One person spoke in favor of the proposed annexation: Paul Tharp, who said that, if the property remains in unincorporated Liberty Township, it will eventually be developed under the purview of Porter County. “If we don’t annex it, its development will be up to the county. And I like local control.”

Ten persons spoke in opposition and voiced a variety of arguments, one of them staked to the traditional agricultural use of the land in question.

Alan Hewitt, whose farm borders the Pope acreage, noted that he grows wheat and raises pigs, and that his operation—“with its dust, noise, smells, and occasional gun shots”—would not be “compatible with any kind of urban use.” Hewitt also expressed the concern that this annexation could “set me up for a hostile annexation down the road.” He concluded with a warning to the council: “I will continue to farm this property.”

Two remonstrators, Don Tracy and J.F. Schrader, suggested that the land at issue may have been contaminated by the application of municipal sewage sludge used for fertilizer.

Jeff McCraw, on the other hand, made something along the lines of a “Don’t Tread on Me” point. “We’re only trying to protect the area we live in,” he said. “We don’t want Chesterton there.
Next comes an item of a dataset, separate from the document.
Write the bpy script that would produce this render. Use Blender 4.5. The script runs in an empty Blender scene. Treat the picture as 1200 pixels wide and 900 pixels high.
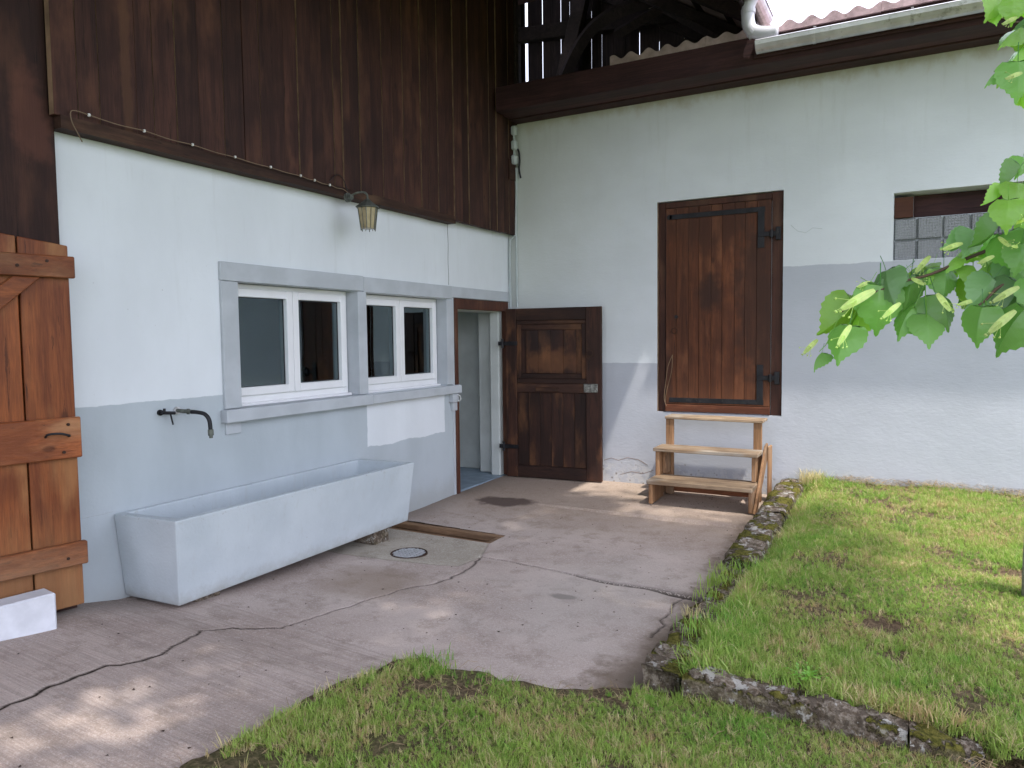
import bpy, bmesh, math, random
import numpy as np
from mathutils import Vector, Matrix
random.seed(7); rng = np.random.default_rng(11)
scene = bpy.context.scene
C = scene.collection

# ------------------------------------------------------------------ camera, world, sun, exposure
CAM = Vector((3.97, -7.305, 1.6))
AX = np.array([[0.87966798, 0.01870518, -0.47522033],
               [0.4754413, -0.05943016, 0.87773779],
               [-0.01182418, -0.9980572, -0.06117203]])     # world axes measured in the camera frame (x right, y down, z ahead)
cd = bpy.data.cameras.new('camera'); cam = bpy.data.objects.new('camera', cd); C.objects.link(cam)
cd.sensor_width = 36; cd.lens = 864 / 1200 * 36; cd.clip_start = 0.05; cd.clip_end = 3000
xr, yd, zf = Vector(AX[:, 0]), Vector(AX[:, 1]), Vector(AX[:, 2])
cam.matrix_world = Matrix.Translation(CAM) @ Matrix((xr, -yd, -zf)).transposed().to_4x4()
scene.camera = cam

SUN = Vector((0.37, -0.21, 0.905)).normalized()
w = bpy.data.worlds.new('World'); scene.world = w; w.use_nodes = True
wn = w.node_tree; bg = wn.nodes['Background']
sky = wn.nodes.new('ShaderNodeTexSky'); sky.sky_type = 'NISHITA'; sky.sun_disc = False
sky.sun_elevation = math.asin(SUN.z); sky.sun_rotation = math.atan2(SUN.x, SUN.y)
sky.air_density = 1.0; sky.dust_density = 3.0; sky.ozone_density = 1.0; sky.altitude = 200
hz = wn.nodes.new('ShaderNodeMix'); hz.data_type = 'RGBA'; hz.inputs[0].default_value = 0.45     # thin bright summer haze over the blue
hz.inputs[7].default_value = (13.2, 13.2, 15.2, 1)
wn.links.new(sky.outputs[0], hz.inputs[6]); wn.links.new(hz.outputs[2], bg.inputs[0]); bg.inputs[1].default_value = 0.15
sl = bpy.data.lights.new('sun', 'SUN'); sl.energy = 2.2; sl.angle = math.radians(1.0); sl.color = (1.0, 0.94, 0.86)
so = bpy.data.objects.new('sun', sl); C.objects.link(so)
so.rotation_euler = SUN.to_track_quat('Z', 'Y').to_euler(); so.location = (6, -6, 20)
scene.view_settings.view_transform = 'Standard'; scene.view_settings.look = 'None'
scene.view_settings.exposure = 1.14; scene.view_settings.gamma = 1
scene.render.engine = 'CYCLES'
scene.cycles.max_bounces = 8; scene.cycles.diffuse_bounces = 5; scene.cycles.transparent_max_bounces = 12

# ------------------------------------------------------------------ node helper
class M:
    def __init__(s, name, rough=0.7, spec=0.3, metal=0.0):
        s.m = bpy.data.materials.new(name); s.m.use_nodes = True; s.t = s.m.node_tree
        s.b = s.t.nodes['Principled BSDF']; s.out = s.t.nodes['Material Output']
        s.b.inputs['Roughness'].default_value = rough; s.b.inputs['Metallic'].default_value = metal
        s.b.inputs['Specular IOR Level'].default_value = spec
    def n(s, typ): return s.t.nodes.new('ShaderNode' + typ)
    def put(s, sock, v):
        if isinstance(v, bpy.types.NodeSocket): s.t.links.new(v, sock)
        elif isinstance(v, (tuple, list)) and len(v) == 3 and sock.type == 'RGBA': sock.default_value = (*v, 1)
        else: sock.default_value = v
    def pos(s): return s.n('NewGeometry').outputs['Position']
    def objc(s):
        tc = s.n('TexCoord').outputs['Object']; r = s.n('ObjectInfo').outputs['Random']
        k = s.vm('SCALE', (17.3, 31.7, 23.9), scale=r)
        return s.vm('ADD', tc, k)
    def rnd(s): return s.n('ObjectInfo').outputs['Random']
    def vm(s, op, a, b=None, scale=None):
        k = s.n('VectorMath'); k.operation = op; s.put(k.inputs[0], a)
        if b is not None: s.put(k.inputs[1], b)
        if scale is not None: s.put(k.inputs['Scale'], scale)
        return k.outputs['Value'] if op in ('LENGTH', 'DISTANCE', 'DOT_PRODUCT') else k.outputs['Vector']
    def mp(s, v, scale): return s.vm('MULTIPLY', v, scale)
    def noise(s, v, scale=5, det=3, rough=0.55, dist=0.0):
        k = s.n('TexNoise'); s.put(k.inputs['Vector'], v); k.inputs['Scale'].default_value = scale
        k.inputs['Detail'].default_value = det; k.inputs['Roughness'].default_value = rough; k.inputs['Distortion'].default_value = dist
        return k.outputs['Fac']
    def vor(s, v, scale=5, feat='F1'):
        k = s.n('TexVoronoi'); k.feature = feat; s.put(k.inputs['Vector'], v); k.inputs['Scale'].default_value = scale
        return k.outputs['Distance']
    def math(s, op, a, b=0.0, clamp=False):
        k = s.n('Math'); k.operation = op; k.use_clamp = clamp; s.put(k.inputs[0], a); s.put(k.inputs[1], b); return k.outputs[0]
    def rng(s, v, a, b, c=0.0, d=1.0, smooth=True):
        k = s.n('MapRange'); k.interpolation_type = 'SMOOTHSTEP' if smooth else 'LINEAR'
        s.put(k.inputs['Value'], v)
        for nm, q in (('From Min', a), ('From Max', b), ('To Min', c), ('To Max', d)): s.put(k.inputs[nm], q)
        return k.outputs['Result']
    def mix(s, f, a, b, mode='MIX'):
        k = s.n('Mix'); k.data_type = 'RGBA'; k.blend_type = mode
        s.put(k.inputs['Factor'], f); s.put(k.inputs['A'] if False else k.inputs[6], a); s.put(k.inputs[7], b)
        return k.outputs[2]
    def sep(s, v):
        k = s.n('SeparateXYZ'); s.put(k.inputs[0], v); return k.outputs
    def blob(s, P, c, r, nz=0.35, ns=6.0, soft=0.35):
        d = s.vm('LENGTH', s.vm('MULTIPLY', s.vm('SUBTRACT', P, (c[0], c[1], c[2])), (1 / r[0], 1 / r[1], 1 / r[2])))
        q = s.math('ADD', d, s.math('MULTIPLY', s.math('SUBTRACT', s.noise(P, ns, 4), 0.5), nz * 4))
        return s.rng(q, 1 - soft, 1 + soft, 1, 0)
    def col(s, v): s.put(s.b.inputs['Base Color'], v)
    def bump(s, h, strength=0.3, dist=0.01):
        k = s.n('Bump'); k.inputs['Strength'].default_value = strength; k.inputs['Distance'].default_value = dist
        s.put(k.inputs['Height'], h); s.put(s.b.inputs['Normal'], k.outputs[0])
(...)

We don’t want to live in Chesterton. Never will.”

Tim Cole, George Manning, Mary Seguin, and John Riddle all argued that the council and the town should focus on the redevelopment of its Downtown “Why consider annexation in a rural area,” Cole asked. “You need to think about your Downtown first.”

Manning—who owns property in the Downtown—made much the same point. “You can see the way the Downtown is failing,” he said. “We’re interested in seeing more support for the Downtown.”

For her part Seguin urged the council to keep the Downtown business district “centralized” and to “disallow sprawl.”

“Don’t annex what your people right now can’t afford,” Riddle advised. “This is something we shouldn’t bite off right now.”

Gerald Hebert simply concurred with his fellow remonstrators.

At this point, Ton took the opportunity to say that some of the remonstrators made untrue statements.

Pat Seguin, from the floor, asked Ton to elaborate.

“I’m not going to respond to that,” Ton replied.

Then, a few minutes later, Ton repeated his contention. “I just resent some of the misstatements that have been made but I’m not going to address them.”

From the floor: “That sounds kind of cowardly.”

Ton accordingly made three counter-arguments: that the wastewater treatment plant has sufficient capacity to treat any development of the 85 acres and that combined sewer overflows are not the result of inadequate capacity but of infiltration into the system; that the council has been very supportive of the Downtown; and that, as he put it, “things have grown” on the land applied with municipal sewer sludge.

Last Thoughts

At the end of the meeting Member Emerson DeLaney, R-5th, observed that the remonstrators are “standing up for what they feel is right” but that “in this process you’re not going to please everybody. That’s the way it works. That’s the way it is.”

In addition, DeLaney reminded the remonstrators that the proposed annexation is a “friendly” one. “This is not a land grab,” he said. “They came to us.” And DeLaney urged the remonstrators to ask themselves this question: “What has the county done for you?”

Member Dave Cincoski, R-3rd, reiterated one of DeLaney’s points, noting that the Town of Chesterton does not have a history of hostile annexation and that he personally would not support one.